Technology Due Diligence Checklist: 4 Documents Buyers Expect You to Have
When a company enters an acquisition or investment process, technology due diligence moves quickly.
Buyers are not just reviewing systems. They are looking for signals of risk, ownership, and operational discipline. One of the simplest ways they assess this is by asking for specific documents.
Below is a practical technology due diligence checklist focused on four documents buyers expect you to have and that teams are often missing.

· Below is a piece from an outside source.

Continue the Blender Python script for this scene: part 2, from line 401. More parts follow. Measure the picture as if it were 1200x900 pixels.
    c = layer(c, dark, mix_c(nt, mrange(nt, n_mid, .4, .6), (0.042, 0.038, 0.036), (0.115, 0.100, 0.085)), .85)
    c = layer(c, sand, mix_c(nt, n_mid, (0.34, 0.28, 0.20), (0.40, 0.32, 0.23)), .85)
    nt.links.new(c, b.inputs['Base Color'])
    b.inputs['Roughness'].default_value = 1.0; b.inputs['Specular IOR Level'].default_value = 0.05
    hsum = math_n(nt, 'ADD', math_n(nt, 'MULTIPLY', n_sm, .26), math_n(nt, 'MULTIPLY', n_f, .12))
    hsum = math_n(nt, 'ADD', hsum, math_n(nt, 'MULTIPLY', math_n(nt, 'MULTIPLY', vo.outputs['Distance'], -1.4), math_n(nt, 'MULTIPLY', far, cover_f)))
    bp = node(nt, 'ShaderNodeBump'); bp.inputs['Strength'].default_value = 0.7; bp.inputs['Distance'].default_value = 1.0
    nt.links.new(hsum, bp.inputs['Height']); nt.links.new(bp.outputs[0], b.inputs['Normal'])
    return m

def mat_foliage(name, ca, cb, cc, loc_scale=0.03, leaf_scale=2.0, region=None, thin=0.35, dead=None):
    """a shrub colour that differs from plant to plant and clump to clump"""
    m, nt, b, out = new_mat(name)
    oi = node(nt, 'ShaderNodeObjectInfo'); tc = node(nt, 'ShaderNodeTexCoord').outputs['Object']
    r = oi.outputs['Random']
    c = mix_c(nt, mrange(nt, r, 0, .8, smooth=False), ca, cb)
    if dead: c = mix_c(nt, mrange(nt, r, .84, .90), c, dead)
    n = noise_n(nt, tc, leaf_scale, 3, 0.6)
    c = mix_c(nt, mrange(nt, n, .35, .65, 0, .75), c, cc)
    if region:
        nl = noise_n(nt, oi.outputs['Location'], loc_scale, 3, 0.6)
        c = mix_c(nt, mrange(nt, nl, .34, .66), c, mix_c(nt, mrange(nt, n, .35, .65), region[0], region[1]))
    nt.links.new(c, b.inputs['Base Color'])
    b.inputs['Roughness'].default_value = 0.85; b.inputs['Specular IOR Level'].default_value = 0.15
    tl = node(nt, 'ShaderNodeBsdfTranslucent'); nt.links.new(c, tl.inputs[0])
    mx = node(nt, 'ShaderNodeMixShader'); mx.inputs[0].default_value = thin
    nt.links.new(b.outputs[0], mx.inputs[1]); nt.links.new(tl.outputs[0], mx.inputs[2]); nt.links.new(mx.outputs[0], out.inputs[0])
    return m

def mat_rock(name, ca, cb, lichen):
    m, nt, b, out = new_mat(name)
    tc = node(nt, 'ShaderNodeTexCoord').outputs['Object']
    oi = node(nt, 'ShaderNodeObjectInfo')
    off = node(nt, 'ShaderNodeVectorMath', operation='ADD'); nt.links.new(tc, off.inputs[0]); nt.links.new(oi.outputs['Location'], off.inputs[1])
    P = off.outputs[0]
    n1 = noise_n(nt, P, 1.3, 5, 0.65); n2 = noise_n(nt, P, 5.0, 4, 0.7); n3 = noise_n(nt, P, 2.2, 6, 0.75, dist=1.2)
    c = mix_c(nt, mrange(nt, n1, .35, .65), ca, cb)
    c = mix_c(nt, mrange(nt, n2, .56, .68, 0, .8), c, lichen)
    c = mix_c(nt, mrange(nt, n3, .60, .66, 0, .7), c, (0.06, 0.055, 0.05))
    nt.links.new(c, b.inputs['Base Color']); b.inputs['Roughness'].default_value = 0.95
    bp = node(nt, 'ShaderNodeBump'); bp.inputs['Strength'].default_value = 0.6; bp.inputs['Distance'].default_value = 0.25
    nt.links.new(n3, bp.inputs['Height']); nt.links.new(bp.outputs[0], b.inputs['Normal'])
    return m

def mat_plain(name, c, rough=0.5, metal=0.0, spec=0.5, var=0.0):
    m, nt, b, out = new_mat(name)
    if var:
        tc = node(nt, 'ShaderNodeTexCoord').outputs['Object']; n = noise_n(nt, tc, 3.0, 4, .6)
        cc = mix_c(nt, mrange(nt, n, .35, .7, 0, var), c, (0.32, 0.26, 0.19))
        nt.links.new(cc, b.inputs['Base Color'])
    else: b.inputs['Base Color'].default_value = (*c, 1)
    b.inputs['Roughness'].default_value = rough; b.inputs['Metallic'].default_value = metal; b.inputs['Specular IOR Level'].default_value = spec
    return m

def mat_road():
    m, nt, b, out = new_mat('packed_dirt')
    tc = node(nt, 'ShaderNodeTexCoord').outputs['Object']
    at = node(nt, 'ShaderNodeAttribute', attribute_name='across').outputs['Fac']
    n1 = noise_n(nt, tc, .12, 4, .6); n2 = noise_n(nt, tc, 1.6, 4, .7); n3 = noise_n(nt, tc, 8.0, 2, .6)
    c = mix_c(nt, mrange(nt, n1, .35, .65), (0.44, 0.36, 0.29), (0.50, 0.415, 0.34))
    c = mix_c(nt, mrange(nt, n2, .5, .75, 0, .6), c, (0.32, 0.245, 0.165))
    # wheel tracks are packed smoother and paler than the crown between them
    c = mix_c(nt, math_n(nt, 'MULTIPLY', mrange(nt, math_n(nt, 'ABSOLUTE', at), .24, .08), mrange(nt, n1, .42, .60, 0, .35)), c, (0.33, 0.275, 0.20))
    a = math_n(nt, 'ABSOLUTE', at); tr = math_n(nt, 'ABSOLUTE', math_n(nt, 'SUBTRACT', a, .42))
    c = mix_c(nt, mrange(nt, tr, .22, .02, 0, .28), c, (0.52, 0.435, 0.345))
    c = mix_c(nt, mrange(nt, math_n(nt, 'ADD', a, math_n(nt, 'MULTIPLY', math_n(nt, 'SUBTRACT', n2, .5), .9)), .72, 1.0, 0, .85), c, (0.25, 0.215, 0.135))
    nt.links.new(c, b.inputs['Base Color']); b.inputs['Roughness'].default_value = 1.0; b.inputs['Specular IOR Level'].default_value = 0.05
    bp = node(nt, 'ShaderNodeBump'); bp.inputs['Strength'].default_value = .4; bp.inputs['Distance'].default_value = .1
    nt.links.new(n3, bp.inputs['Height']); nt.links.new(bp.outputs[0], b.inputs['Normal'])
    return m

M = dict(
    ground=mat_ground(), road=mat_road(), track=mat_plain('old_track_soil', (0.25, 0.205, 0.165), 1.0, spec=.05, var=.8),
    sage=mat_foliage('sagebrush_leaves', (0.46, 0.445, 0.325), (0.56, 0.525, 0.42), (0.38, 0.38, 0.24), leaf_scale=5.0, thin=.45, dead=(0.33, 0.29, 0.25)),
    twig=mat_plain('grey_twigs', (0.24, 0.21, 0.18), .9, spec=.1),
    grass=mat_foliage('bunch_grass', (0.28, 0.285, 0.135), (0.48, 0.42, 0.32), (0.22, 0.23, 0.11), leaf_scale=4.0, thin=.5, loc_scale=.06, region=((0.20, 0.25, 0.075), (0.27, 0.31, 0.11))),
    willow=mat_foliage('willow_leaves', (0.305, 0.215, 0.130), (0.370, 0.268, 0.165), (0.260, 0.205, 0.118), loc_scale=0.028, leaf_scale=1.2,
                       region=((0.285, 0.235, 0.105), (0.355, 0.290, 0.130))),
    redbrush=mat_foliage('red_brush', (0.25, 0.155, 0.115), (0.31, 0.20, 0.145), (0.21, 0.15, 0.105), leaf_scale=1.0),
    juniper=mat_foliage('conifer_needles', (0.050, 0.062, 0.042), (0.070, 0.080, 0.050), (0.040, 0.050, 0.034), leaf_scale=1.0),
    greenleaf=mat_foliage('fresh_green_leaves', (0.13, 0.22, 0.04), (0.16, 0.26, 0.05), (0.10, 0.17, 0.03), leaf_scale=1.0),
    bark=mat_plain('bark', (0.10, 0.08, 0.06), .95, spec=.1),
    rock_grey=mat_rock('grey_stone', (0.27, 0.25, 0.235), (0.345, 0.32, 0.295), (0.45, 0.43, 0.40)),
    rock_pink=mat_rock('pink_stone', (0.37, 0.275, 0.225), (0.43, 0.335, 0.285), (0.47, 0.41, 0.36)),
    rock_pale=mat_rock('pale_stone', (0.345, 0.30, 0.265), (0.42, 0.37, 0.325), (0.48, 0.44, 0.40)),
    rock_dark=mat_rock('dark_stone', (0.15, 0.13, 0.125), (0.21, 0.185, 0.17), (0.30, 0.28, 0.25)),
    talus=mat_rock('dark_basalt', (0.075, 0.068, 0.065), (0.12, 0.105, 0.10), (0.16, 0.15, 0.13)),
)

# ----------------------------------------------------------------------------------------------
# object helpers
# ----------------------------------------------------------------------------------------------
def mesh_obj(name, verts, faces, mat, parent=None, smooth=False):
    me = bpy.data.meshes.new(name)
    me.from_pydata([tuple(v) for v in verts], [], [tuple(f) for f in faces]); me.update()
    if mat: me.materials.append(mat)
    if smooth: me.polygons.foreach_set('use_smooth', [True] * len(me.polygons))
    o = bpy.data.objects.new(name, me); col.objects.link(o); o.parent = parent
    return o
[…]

1. Disaster Recovery Summary
With Defined RTOs and RPOs
What buyers expect to see:
- A short document describing how the business recovers from failure
- Defined recovery time objectives (RTOs) and recovery point objectives (RPOs) for critical systems
- Named owners and escalation paths
Common gap:
- Backups exist, but recovery expectations are not written down
Why this matters:
- Buyers assess downside risk early
- Undefined recovery targets signal uncertainty and operational risk
2. IP Assignment Agreements
For All Employees and Contractors
What buyers expect to see:
- Signed IP assignment agreements
- Coverage for early contractors and freelancers
- Clear ownership of core code and assets
Common gap:
- Assumptions that contracts are sufficient
- Missing paperwork for early contributors
Why this matters:
- Unclear IP ownership can delay or derail a transaction
- Fixing this during diligence is slow, expensive, and stressful
3. Software Bill of Materials (SBOM)
What Your Product Is Actually Built On
What buyers expect to see:
- A list of third-party libraries and components
- Open source dependencies and associated licenses
- Visibility into security and compliance exposure
Common gap:
- No single, up-to-date view of dependencies
- Limited awareness of license or security implications
Why this matters:
- Buyers want to understand legal and security risk
- SBOMs are increasingly expected as standard diligence input
4. Vendor SLAs and Critical Service Agreements
What buyers expect to see:
- A list of critical vendors and service providers
- SLAs covering uptime, support, and response times
- Clear ownership of vendor relationships
Common gap:
- Reliance on tools without formal agreements
- Assumptions based on default or undocumented terms
Why this matters:
- Vendors are part of your operational risk profile
- Weak or missing SLAs increase integration and continuity risk
Why This Checklist Matters
If you do not have these documents, buyers will still ask the questions. The difference is whether you answer calmly or under pressure.
Having these ready is a core part of getting ready for technology due diligence. This is exactly what technology diligence readiness is designed to test.
If even one of these would take weeks to assemble, that is a strong signal to act before a process starts.